Die Zahl lässt aufhorchen. Schon letztes Jahr wurde sie genannt und x-fach wiederholt, als die neue gesetzliche Norm noch ausser Sichtweite war. Und schon damals schlugen die Strandbetreiber Alarm.

Damals wurden in den Medien andere Gründe für den Mangel an jungen Leuten genannt, die gewillt sind, einen Sommer in Badehose und rotem Retter-T-Shirt an Italiens Sandstränden zu verbringen. Den heutigen Jugendlichen fehlten einfach Hunger und Ehrgeiz, hiess es. Es handle sich um eine Generation, die sich vor der Verantwortung drücke und in erster Linie darauf aus sei, bequeme Jobs möglichst im Home-Office erledigen zu können.

Tatsächlich ist die Arbeit der «bagnini» meist ziemlich streng. Neben dem Einsatz als Rettungsschwimmer gilt es, die jeweiligen Strandabschnitte sauber zu halten, den Gästen ihre Sonnenschirme und Liegebetten zu bringen, Touristen zu betreuen, Sonnencrème aufzutragen, kleine Wunden und Quallenbisse zu verarzten, Kinder zu trösten und verlorenes Spielgerät zu suchen.

Der Vizepapa

Als Lohn freilich winkten nicht nur Monatssaläre von bis zu 1900 Euro während der Saison, was für Jugendliche in Italien ziemlich viel Geld ist, sondern die ungeteilte Bewunderung der Feriengäste. Denn der «bagnino» war immer auch der Held des Strandes, mitunter sogar der Inbegriff des Latin Lover: stark, schön, braungebrannt und doch mit Verantwortungsgefühl ausgestattet. Für die Kinder fungierte er «als Vizepapa, als Ersatz für Grossvater und Onkel – aber netter, hübscher, stärker», wie Maurizio Crosetti, bekannter Autor und Fussballexperte, schreibt.

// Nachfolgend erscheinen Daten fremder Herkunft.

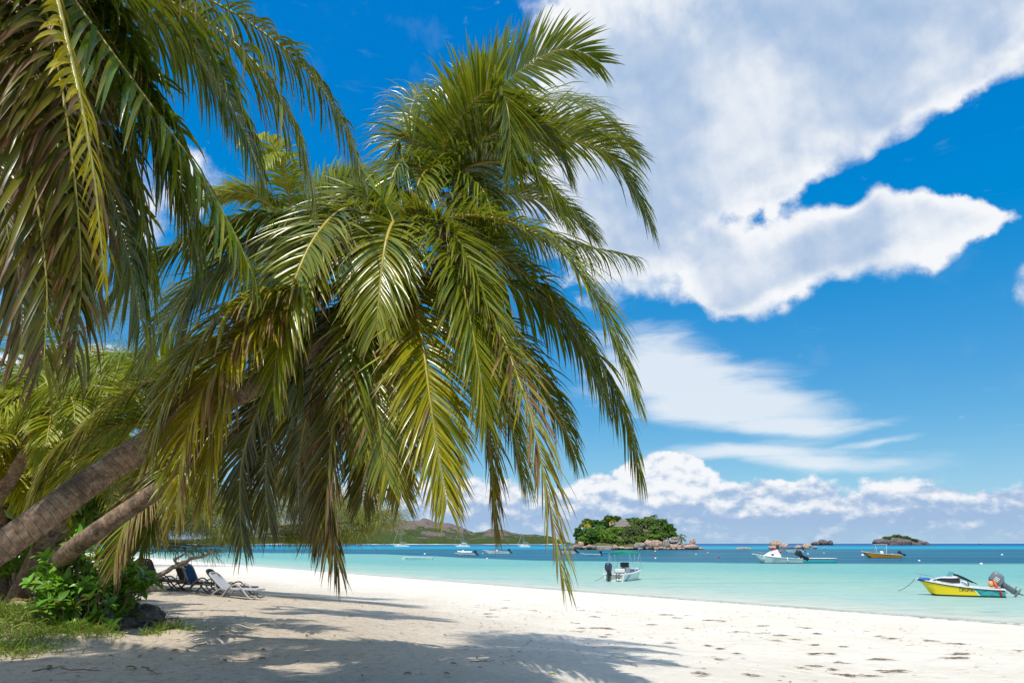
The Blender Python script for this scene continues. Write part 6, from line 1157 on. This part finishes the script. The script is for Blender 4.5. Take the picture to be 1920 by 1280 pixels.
for zx, zy, w, lab in ((40, 82, 12, None), (30, 96, 12, None), (45, 106, 22, None), (90, 75, 10, None), (95, 49, 10, None), (188, 84, 16, None), (355, 84, 12, None), (415, 89, 10, None), (400, 106, 18, None), (332, 128, 18, None), (350, 146, 22, None), (345, 158, 18, None), (428, 148, 38, 'longest thin seaweed clump just right of the hanging frond tip'), (432, 177, 12, None), (457, 170, 8, None),
        (660, 99, 22, None), (738, 102, 12, None), (698, 110, 14, None), (820, 119, 36, None), (850, 124, 16, None), (614, 134, 16, None), (742, 148, 10, None), (1000, 138, 18, None), (995, 165, 18, None), (920, 160, 20, None), (1148, 146, 18, None), (1190, 166, 20, None), (1060, 172, 20, None), (1115, 187, 18, None), (1035, 190, 20, None), (1190, 205, 14, None), (672, 199, 22, None), (797, 208, 12, None), (846, 220, 10, None), (845, 258, 14, None), (912, 237, 10, None),
        (1205, 237, 42, 'long dark seaweed clump in the middle of the bright sand'), (1450, 183, 28, None), (1412, 176, 8, None), (1595, 192, 20, None), (1672, 201, 32, None), (1690, 238, 34, None), (1685, 252, 40, None), (1420, 258, 36, None), (1460, 300, 44, 'long seaweed clump lowest on the right of the beach'), (1295, 313, 34, None), (1375, 315, 26, None), (1185, 281, 20, None), (1270, 268, 22, None), (1240, 294, 10, None), (1135, 288, 12, None), (1620, 113, 16, 'dark seaweed clump in the wash below the yellow boat'), (1670, 118, 12, None), (1560, 110, 8, None), (960, 315, 14, None), (780, 308, 14, None), (1905, 226, 12, None), (1290, 212, 14, None)):
    weed_clump(*pz(zx, zy), w, lab or 'flat clump of dry brown seaweed lying on the white sand', w > 28)
k = 1500; t = np.c_[rng.uniform(-9, 14, k), rng.uniform(6.5, 34, k)]; t = t[(shore(t[:, 0], t[:, 1]) > 3) & (fbm(t[:, 0]*.5, t[:, 1]*.5, 91, 3) > -.12)]; k = len(t)
a = rng.uniform(0, 6.28, k); dd = np.c_[np.cos(a), np.sin(a), np.zeros(k)+.05]
V, F, C = leaflets(np.c_[t, gz(t[:, 0], t[:, 1])+.012], dd, np.tile([0, 0, 1.], (k, 1)), rng.gamma(3, .025, k)+.03, rng.uniform(.012, .045, k), np.zeros(k)+.1, 2, .2)
tag(link_mesh('beach_debris', V, F, M['weed'], None, True), 'tiny scraps of dry weed and bark strewn over the sand', kind='stuff')
def twig(px, py, px2, py2, r=.007, label='thin dry twig lying on the shaded sand'):
    a, b = ground_px(px, py), ground_px(px2, py2); P = []
    for t in np.linspace(0, 1, 8):
        p = a+(b-a)*t+np.array([rng.normal(0, .03), rng.normal(0, .03), 0]); p[2] = float(gz(p[0], p[1]))+r; P.append(p-a)
    mb = MB(); mb.tube(P, [r, r*.8, r*.4], 6); q = P[4]; mb.tube([q, q+np.array([.12, rng.uniform(-.1, .1), .03])], [r*.6, r*.2], 5)
    o = mb.build('twig', M['drymid']); o.location = tuple(a); tag(o, label, 'twig', 'twigs on the sand')
for t in ((60, 1258, 120, 1250), (120, 1251, 190, 1258), (265, 1250, 300, 1262), (350, 1215, 395, 1206), (430, 1240, 480, 1233), (20, 1235, 70, 1232), (505, 1172, 540, 1168), (880, 1240, 930, 1237)): twig(*t)
def dry_leaf(px, py, s, label, cat='leaf', rgb=0, lift=.02, name='dry_leaf'):
    c = ground_px(px, py); k = 1; a = rng.uniform(0, 6.28); d = np.array([[math.cos(a), math.sin(a), .25]])
    V, F, C = leaflets(np.array([[0, 0, lift]]), d, np.array([[.2, .1, 1.]]), np.array([s]), np.array([s*.5]), np.array([.5]), 6, .2, np.array([.9]), np.array([1.3 if rgb == 0 else 0.]), rng.random(1), np.array([.8]))
    o = link_mesh(name, V, F, M['broad_leaf'], None, True, {'leaf': ('FLOAT_VECTOR', C)}); o.location = tuple(c); tag(o, label, cat, 'fallen leaves on the sand')
for k in range(20): dry_leaf(rng.uniform(-5, 45), rng.uniform(1168, 1200), rng.uniform(.14, .26), 'curled brown dry leaf in the litter at the left edge of the grass')
for k in range(26): dry_leaf(rng.uniform(200, 1000), rng.uniform(1190, 1275), rng.uniform(.06, .12), 'small brown dry leaf lying on the shaded sand')
for k in range(14): dry_leaf(rng.uniform(260, 760), rng.uniform(1110, 1165), rng.uniform(.08, .15), 'small brown dry leaf on the sand near the loungers')
dry_leaf(1029, 1267, .12, 'yellow fallen leaf at the edge of the palm shadow', rgb=1)
dry_leaf(95, 1250, .12, 'reddish brown leaf lying among twigs at the bottom left')
for (px, py, px2, py2, lab) in ((70, 1178, 66, 1146, 'upright dry brown leaf stub standing in the grass'), (20, 1128, 70, 1095, 'dead frond stalks heaped behind the grass at the left edge'), (-20, 1120, 30, 1080, 'dry frond heap at the left edge under the thick trunk'), (10, 1115, 60, 1108, 'fallen brown frond lying against the second trunk')):
    a = ground_px(px, py); e = empty('fallen_frond', a); tag(e, lab, 'dead frond', 'dead palm fronds on the mound')
    frond(e, [a+np.array([0, 0, .02]), (a+at(px2, py2, a[1]))/2+np.array([0, 0, .06]), at(px2, py2, a[1])], n=22, L=.3 if px2 > 66 or px2 < 60 else .14, w=.04, droop=1.2, brown=1.2, dead=1.0, K=4, rr=.03)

Und für die krebsroten Touristen aus dem Norden war er die Verkörperung ihrer Sommerseligkeit und ihrer mediterranen Träume.

Nun mutiert er zur gesuchten Spezies, aus welchem Grund auch immer. Das macht ihn womöglich zwar noch interessanter. Aber er fehlt trotzdem, und dort, wo er noch auf seinem Hochsitz hockt und mit dem Fernglas aufs Meer schaut, muss er, obwohl künftig besser ausgebildet, immer längere Strandabschnitte überwachen. Selbst die Mittagspause soll ihm mit den neuen Regeln gestrichen werden.